— begin STORED ROWS —
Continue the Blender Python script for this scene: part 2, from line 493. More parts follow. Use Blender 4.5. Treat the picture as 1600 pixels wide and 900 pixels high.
— end STORED ROWS —
— begin STORED ROWS —
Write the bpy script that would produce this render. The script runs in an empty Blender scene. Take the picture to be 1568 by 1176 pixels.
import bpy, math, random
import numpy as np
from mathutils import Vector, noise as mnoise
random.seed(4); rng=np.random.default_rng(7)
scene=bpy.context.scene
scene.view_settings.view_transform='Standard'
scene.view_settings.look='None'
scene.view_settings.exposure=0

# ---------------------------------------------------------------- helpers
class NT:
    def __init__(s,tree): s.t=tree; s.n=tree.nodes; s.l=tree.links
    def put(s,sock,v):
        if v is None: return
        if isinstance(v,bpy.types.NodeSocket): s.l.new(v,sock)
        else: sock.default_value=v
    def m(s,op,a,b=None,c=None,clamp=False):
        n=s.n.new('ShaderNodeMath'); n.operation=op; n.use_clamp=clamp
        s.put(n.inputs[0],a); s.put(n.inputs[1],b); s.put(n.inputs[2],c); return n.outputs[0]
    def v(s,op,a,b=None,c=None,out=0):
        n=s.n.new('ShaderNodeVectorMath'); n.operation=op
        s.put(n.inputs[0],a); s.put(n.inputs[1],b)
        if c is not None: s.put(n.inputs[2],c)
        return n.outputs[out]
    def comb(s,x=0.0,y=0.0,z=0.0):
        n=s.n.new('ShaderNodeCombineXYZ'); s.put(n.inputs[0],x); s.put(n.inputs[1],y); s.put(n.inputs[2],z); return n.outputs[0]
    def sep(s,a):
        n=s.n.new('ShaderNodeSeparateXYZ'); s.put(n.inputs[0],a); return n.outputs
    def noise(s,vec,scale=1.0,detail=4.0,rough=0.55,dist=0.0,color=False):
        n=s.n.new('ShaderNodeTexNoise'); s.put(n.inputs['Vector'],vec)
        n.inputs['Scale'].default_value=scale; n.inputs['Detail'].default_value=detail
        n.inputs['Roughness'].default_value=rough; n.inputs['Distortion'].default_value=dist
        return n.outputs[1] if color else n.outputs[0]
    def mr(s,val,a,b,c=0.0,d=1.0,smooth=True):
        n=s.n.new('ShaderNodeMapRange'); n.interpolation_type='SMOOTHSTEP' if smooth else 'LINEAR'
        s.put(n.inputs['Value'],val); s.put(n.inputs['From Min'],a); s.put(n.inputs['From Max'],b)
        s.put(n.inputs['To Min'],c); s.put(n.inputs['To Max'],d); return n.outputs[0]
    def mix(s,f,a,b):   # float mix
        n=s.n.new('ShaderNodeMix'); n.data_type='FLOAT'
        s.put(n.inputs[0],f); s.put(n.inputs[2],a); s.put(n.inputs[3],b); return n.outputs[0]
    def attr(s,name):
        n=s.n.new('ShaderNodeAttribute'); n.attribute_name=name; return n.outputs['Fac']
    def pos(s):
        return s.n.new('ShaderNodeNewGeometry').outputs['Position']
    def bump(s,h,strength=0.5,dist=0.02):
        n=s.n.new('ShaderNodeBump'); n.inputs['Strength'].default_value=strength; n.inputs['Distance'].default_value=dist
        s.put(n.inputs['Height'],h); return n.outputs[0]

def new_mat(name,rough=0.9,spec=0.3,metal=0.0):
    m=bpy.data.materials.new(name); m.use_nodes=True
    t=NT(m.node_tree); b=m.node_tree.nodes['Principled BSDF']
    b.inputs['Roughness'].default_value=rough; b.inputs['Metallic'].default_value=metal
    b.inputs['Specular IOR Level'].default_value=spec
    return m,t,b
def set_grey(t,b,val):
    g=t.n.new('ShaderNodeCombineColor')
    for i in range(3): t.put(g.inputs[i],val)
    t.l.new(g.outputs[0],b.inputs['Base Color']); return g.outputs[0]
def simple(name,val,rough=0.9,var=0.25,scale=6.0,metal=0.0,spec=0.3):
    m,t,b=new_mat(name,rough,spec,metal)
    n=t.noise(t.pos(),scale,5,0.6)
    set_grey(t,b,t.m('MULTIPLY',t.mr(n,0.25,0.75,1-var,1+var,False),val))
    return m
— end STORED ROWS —
*GIVEN EXERCISE:* Transcribe the lines above from the one with "Write the bpy" through the one with "scene.view_settings.exposure=0". Include both ends and leave out every other line.

*RIGHT ANSWER:*
Write the bpy script that would produce this render. The script runs in an empty Blender scene. Take the picture to be 1568 by 1176 pixels.
import bpy, math, random
import numpy as np
from mathutils import Vector, noise as mnoise
random.seed(4); rng=np.random.default_rng(7)
scene=bpy.context.scene
scene.view_settings.view_transform='Standard'
scene.view_settings.look='None'
scene.view_settings.exposure=0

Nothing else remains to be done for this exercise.